▶ [Task directions]: Leave the pictures out, and retype all of the material exactly as written.

■ ■ ■ ■ ■

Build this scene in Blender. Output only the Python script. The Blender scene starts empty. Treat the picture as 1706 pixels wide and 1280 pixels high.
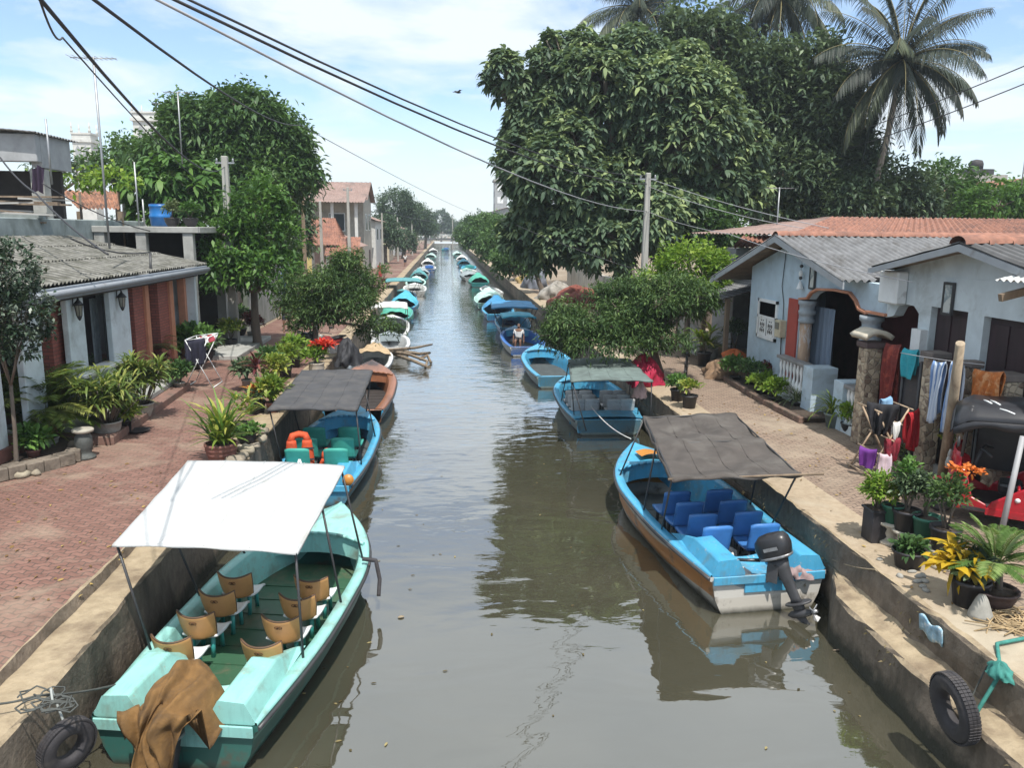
import bpy, math, random
import numpy as np
from mathutils import Vector, Matrix, Euler
R = math.radians
PI = math.pi
S = bpy.context.scene
C = S.collection
rnd = random.Random(7)
nr = np.random.default_rng(11)
HAZE = 0.0006

# ------------------------------------------------------------------ camera
FPX, IW, IH = 1320.0, 1706.0, 1280.0
CAM = Vector((0, 0, 5.8))
YAW, PITCH, ROLL = math.atan(116 / FPX * math.cos(math.atan(255 / FPX))), math.atan(255 / FPX), R(0.55)
fw = Vector((math.sin(YAW) * math.cos(PITCH), math.cos(YAW) * math.cos(PITCH), -math.sin(PITCH)))
rt = Vector((math.cos(YAW), -math.sin(YAW), 0))
up = rt.cross(fw)
rt2 = rt * math.cos(ROLL) + up * math.sin(ROLL)
up2 = up * math.cos(ROLL) - rt * math.sin(ROLL)
cd = bpy.data.cameras.new('camera')
cam = bpy.data.objects.new('camera', cd)
C.objects.link(cam)
cam.matrix_world = Matrix(((rt2.x, up2.x, -fw.x, CAM.x), (rt2.y, up2.y, -fw.y, CAM.y), (rt2.z, up2.z, -fw.z, CAM.z), (0, 0, 0, 1)))
cd.sensor_fit = 'HORIZONTAL'
cd.sensor_width = 36
cd.lens = 36 * FPX / IW
cd.clip_start, cd.clip_end = 0.1, 4000
S.camera = cam

# ------------------------------------------------------------------ sun, sky, exposure
SUN_EL, SUN_AZ = R(64), R(168)                 # azimuth from +Y towards +X
sd = Vector((math.sin(SUN_AZ) * math.cos(SUN_EL), math.cos(SUN_AZ) * math.cos(SUN_EL), math.sin(SUN_EL)))
sl = bpy.data.lights.new('sun', 'SUN')
sl.energy, sl.angle, sl.color = 4.0, R(0.6), (1.0, 0.955, 0.88)
so = bpy.data.objects.new('sun', sl)
C.objects.link(so)
so.rotation_euler = sd.to_track_quat('Z', 'Y').to_euler()
so.location = (0, 0, 60)
W = bpy.data.worlds.new('World')
S.world = W
W.use_nodes = True
wt = W.node_tree
wt.nodes.clear()


def wn(t, **k):
    n = wt.nodes.new(t)
    for a, b in k.items():
        setattr(n, a, b)
    return n


def wm(op, a, b=None):
    n = wn('ShaderNodeMath', operation=op)
    for i, x in enumerate((a, b)):
        if x is None:
            continue
        if isinstance(x, (int, float)):
            n.inputs[i].default_value = x
        else:
            wt.links.new(x, n.inputs[i])
    return n.outputs[0]


sky = wn('ShaderNodeTexSky', sky_type='NISHITA', sun_disc=False, sun_elevation=SUN_EL, sun_rotation=SUN_AZ)
sky.air_density, sky.dust_density, sky.ozone_density = 1.0, 0.6, 4.0
tc = wn('ShaderNodeTexCoord')
sx = wn('ShaderNodeSeparateXYZ')
wt.links.new(tc.outputs['Generated'], sx.inputs[0])
zc = wm('ADD', wm('MAXIMUM', sx.outputs[2], 0.0), 0.16)
cv = wn('ShaderNodeCombineXYZ')
wt.links.new(wm('DIVIDE', sx.outputs[0], zc), cv.inputs[0])
wt.links.new(wm('DIVIDE', sx.outputs[1], zc), cv.inputs[1])
cv.inputs[2].default_value = 3.7
ns = wn('ShaderNodeTexNoise')
ns.inputs['Scale'].default_value = 1.5
ns.inputs['Detail'].default_value = 9
ns.inputs['Roughness'].default_value = 0.55
ns.inputs['Distortion'].default_value = 0.35
wt.links.new(cv.outputs[0], ns.inputs['Vector'])
rp = wn('ShaderNodeValToRGB')
rp.color_ramp.elements[0].position, rp.color_ramp.elements[0].color = 0.44, (0.04, 0.08, 0.08, 1)
rp.color_ramp.elements[1].position, rp.color_ramp.elements[1].color = 0.61, (0.93, 0.93, 0.93, 1)
wt.links.new(ns.outputs['Fac'], rp.inputs[0])
mx = wn('ShaderNodeMix', data_type='RGBA')
hz_ = wn('ShaderNodeMapRange')
hz_.inputs[1].default_value, hz_.inputs[2].default_value, hz_.inputs[3].default_value, hz_.inputs[4].default_value = 0.0, 0.17, 0.85, 0.0
wt.links.new(sx.outputs[2], hz_.inputs[0])
hi_ = wn('ShaderNodeMapRange')
hi_.inputs[1].default_value, hi_.inputs[2].default_value, hi_.inputs[3].default_value, hi_.inputs[4].default_value = 0.27, 0.48, 0.0, 0.9  # white cloud added high up, out of view, to whiten reflections and fill
wt.links.new(sx.outputs[2], hi_.inputs[0])
wt.links.new(wm('MAXIMUM', wm('MAXIMUM', rp.outputs['Color'], hz_.outputs[0]), hi_.outputs[0]), mx.inputs[0])
wt.links.new(sky.outputs['Color'], mx.inputs[6])
mx.inputs[7].default_value = (4.7, 5.1, 5.4, 1)
bg = wn('ShaderNodeBackground')
bg.inputs['Strength'].default_value = 0.15
wt.links.new(mx.outputs[2], bg.inputs['Color'])
wo = wn('ShaderNodeOutputWorld')
wt.links.new(bg.outputs[0], wo.inputs['Surface'])
S.view_settings.view_transform = 'Standard'
S.view_settings.look = 'None'
S.view_settings.exposure = 0.5
S.view_settings.gamma = 1.0
S.cycles.use_denoising = True
S.cycles.max_bounces = 8
S.cycles.transparent_max_bounces = 8
S.cycles.caustics_reflective = False
S.cycles.caustics_refractive = False

# ------------------------------------------------------------------ photo pixel -> place


def ray(u, v):
    return (fw * FPX + rt2 * (u - IW / 2) + up2 * (IH / 2 - v)).normalized()


def pz(u, v, z=1.2):
    d = ray(u, v)
    return CAM + d * ((z - CAM.z) / d.z)


def py(u, v, Y):
    d = ray(u, v)
    return CAM + d * (Y / d.y)


def px(u, v, X):
    d = ray(u, v)
    return CAM + d * (X / d.x)


# ------------------------------------------------------------------ mesh helpers
def tag(o, label=None, cat=None, group=None, kind=None):
    if label:
        o['label'] = label
    if cat:
        o['category'] = cat
    if group:
        o['group'] = group
    if kind:
        o['kind'] = kind
    return o


def thing(name, label, cat, loc=(0, 0, 0), rz=0, group=None):
    o = bpy.data.objects.new(name, None)
    C.objects.link(o)
    o.location = loc
    o.rotation_euler = (0, 0, rz)
    o.empty_display_size = 0.2
    return tag(o, label, cat, group)


def copy_tree(o, parent=None, loc=None, rz=None, label=None):
    c = o.copy()
    C.objects.link(c)
    c.parent = parent
    if loc is not None:
        c.location = loc
    if rz is not None:
        c.rotation_euler = (0, 0, rz)
    if label:
        c['label'] = label
    for ch in [x for x in bpy.data.objects if x.parent == o]:
        copy_tree(ch, c)
    return c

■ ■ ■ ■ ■

▶ [Task output]:
Build this scene in Blender. Output only the Python script. The Blender scene starts empty. Treat the picture as 1706 pixels wide and 1280 pixels high.
import bpy, math, random
import numpy as np
from mathutils import Vector, Matrix, Euler
R = math.radians
PI = math.pi
S = bpy.context.scene
C = S.collection
rnd = random.Random(7)
nr = np.random.default_rng(11)
HAZE = 0.0006

# ------------------------------------------------------------------ camera
FPX, IW, IH = 1320.0, 1706.0, 1280.0
CAM = Vector((0, 0, 5.8))
YAW, PITCH, ROLL = math.atan(116 / FPX * math.cos(math.atan(255 / FPX))), math.atan(255 / FPX), R(0.55)
fw = Vector((math.sin(YAW) * math.cos(PITCH), math.cos(YAW) * math.cos(PITCH), -math.sin(PITCH)))
rt = Vector((math.cos(YAW), -math.sin(YAW), 0))
up = rt.cross(fw)
rt2 = rt * math.cos(ROLL) + up * math.sin(ROLL)
up2 = up * math.cos(ROLL) - rt * math.sin(ROLL)
cd = bpy.data.cameras.new('camera')
cam = bpy.data.objects.new('camera', cd)
C.objects.link(cam)
cam.matrix_world = Matrix(((rt2.x, up2.x, -fw.x, CAM.x), (rt2.y, up2.y, -fw.y, CAM.y), (rt2.z, up2.z, -fw.z, CAM.z), (0, 0, 0, 1)))
cd.sensor_fit = 'HORIZONTAL'
cd.sensor_width = 36
cd.lens = 36 * FPX / IW
cd.clip_start, cd.clip_end = 0.1, 4000
S.camera = cam

# ------------------------------------------------------------------ sun, sky, exposure
SUN_EL, SUN_AZ = R(64), R(168)                 # azimuth from +Y towards +X
sd = Vector((math.sin(SUN_AZ) * math.cos(SUN_EL), math.cos(SUN_AZ) * math.cos(SUN_EL), math.sin(SUN_EL)))
sl = bpy.data.lights.new('sun', 'SUN')
sl.energy, sl.angle, sl.color = 4.0, R(0.6), (1.0, 0.955, 0.88)
so = bpy.data.objects.new('sun', sl)
C.objects.link(so)
so.rotation_euler = sd.to_track_quat('Z', 'Y').to_euler()
so.location = (0, 0, 60)
W = bpy.data.worlds.new('World')
S.world = W
W.use_nodes = True
wt = W.node_tree
wt.nodes.clear()


def wn(t, **k):
    n = wt.nodes.new(t)
    for a, b in k.items():
        setattr(n, a, b)
    return n


def wm(op, a, b=None):
    n = wn('ShaderNodeMath', operation=op)
    for i, x in enumerate((a, b)):
        if x is None:
            continue
        if isinstance(x, (int, float)):
            n.inputs[i].default_value = x
        else:
            wt.links.new(x, n.inputs[i])
    return n.outputs[0]


sky = wn('ShaderNodeTexSky', sky_type='NISHITA', sun_disc=False, sun_elevation=SUN_EL, sun_rotation=SUN_AZ)
sky.air_density, sky.dust_density, sky.ozone_density = 1.0, 0.6, 4.0
tc = wn('ShaderNodeTexCoord')
sx = wn('ShaderNodeSeparateXYZ')
wt.links.new(tc.outputs['Generated'], sx.inputs[0])
zc = wm('ADD', wm('MAXIMUM', sx.outputs[2], 0.0), 0.16)
cv = wn('ShaderNodeCombineXYZ')
wt.links.new(wm('DIVIDE', sx.outputs[0], zc), cv.inputs[0])
wt.links.new(wm('DIVIDE', sx.outputs[1], zc), cv.inputs[1])
cv.inputs[2].default_value = 3.7
ns = wn('ShaderNodeTexNoise')
ns.inputs['Scale'].default_value = 1.5
ns.inputs['Detail'].default_value = 9
ns.inputs['Roughness'].default_value = 0.55
ns.inputs['Distortion'].default_value = 0.35
wt.links.new(cv.outputs[0], ns.inputs['Vector'])
rp = wn('ShaderNodeValToRGB')
rp.color_ramp.elements[0].position, rp.color_ramp.elements[0].color = 0.44, (0.04, 0.08, 0.08, 1)
rp.color_ramp.elements[1].position, rp.color_ramp.elements[1].color = 0.61, (0.93, 0.93, 0.93, 1)
wt.links.new(ns.outputs['Fac'], rp.inputs[0])
mx = wn('ShaderNodeMix', data_type='RGBA')
hz_ = wn('ShaderNodeMapRange')
hz_.inputs[1].default_value, hz_.inputs[2].default_value, hz_.inputs[3].default_value, hz_.inputs[4].default_value = 0.0, 0.17, 0.85, 0.0
wt.links.new(sx.outputs[2], hz_.inputs[0])
hi_ = wn('ShaderNodeMapRange')
hi_.inputs[1].default_value, hi_.inputs[2].default_value, hi_.inputs[3].default_value, hi_.inputs[4].default_value = 0.27, 0.48, 0.0, 0.9  # white cloud added high up, out of view, to whiten reflections and fill
wt.links.new(sx.outputs[2], hi_.inputs[0])
wt.links.new(wm('MAXIMUM', wm('MAXIMUM', rp.outputs['Color'], hz_.outputs[0]), hi_.outputs[0]), mx.inputs[0])
wt.links.new(sky.outputs['Color'], mx.inputs[6])
mx.inputs[7].default_value = (4.7, 5.1, 5.4, 1)
bg = wn('ShaderNodeBackground')
bg.inputs['Strength'].default_value = 0.15
wt.links.new(mx.outputs[2], bg.inputs['Color'])
wo = wn('ShaderNodeOutputWorld')
wt.links.new(bg.outputs[0], wo.inputs['Surface'])
S.view_settings.view_transform = 'Standard'
S.view_settings.look = 'None'
S.view_settings.exposure = 0.5
S.view_settings.gamma = 1.0
S.cycles.use_denoising = True
S.cycles.max_bounces = 8
S.cycles.transparent_max_bounces = 8
S.cycles.caustics_reflective = False
S.cycles.caustics_refractive = False

# ------------------------------------------------------------------ photo pixel -> place


def ray(u, v):
    return (fw * FPX + rt2 * (u - IW / 2) + up2 * (IH / 2 - v)).normalized()


def pz(u, v, z=1.2):
    d = ray(u, v)
    return CAM + d * ((z - CAM.z) / d.z)


def py(u, v, Y):
    d = ray(u, v)
    return CAM + d * (Y / d.y)


def px(u, v, X):
    d = ray(u, v)
    return CAM + d * (X / d.x)


# ------------------------------------------------------------------ mesh helpers
def tag(o, label=None, cat=None, group=None, kind=None):
    if label:
        o['label'] = label
    if cat:
        o['category'] = cat
    if group:
        o['group'] = group
    if kind:
        o['kind'] = kind
    return o


def thing(name, label, cat, loc=(0, 0, 0), rz=0, group=None):
    o = bpy.data.objects.new(name, None)
    C.objects.link(o)
    o.location = loc
    o.rotation_euler = (0, 0, rz)
    o.empty_display_size = 0.2
    return tag(o, label, cat, group)


def copy_tree(o, parent=None, loc=None, rz=None, label=None):
    c = o.copy()
    C.objects.link(c)
    c.parent = parent
    if loc is not None:
        c.location = loc
    if rz is not None:
        c.rotation_euler = (0, 0, rz)
    if label:
        c['label'] = label
    for ch in [x for x in bpy.data.objects if x.parent == o]:
        copy_tree(ch, c)
    return c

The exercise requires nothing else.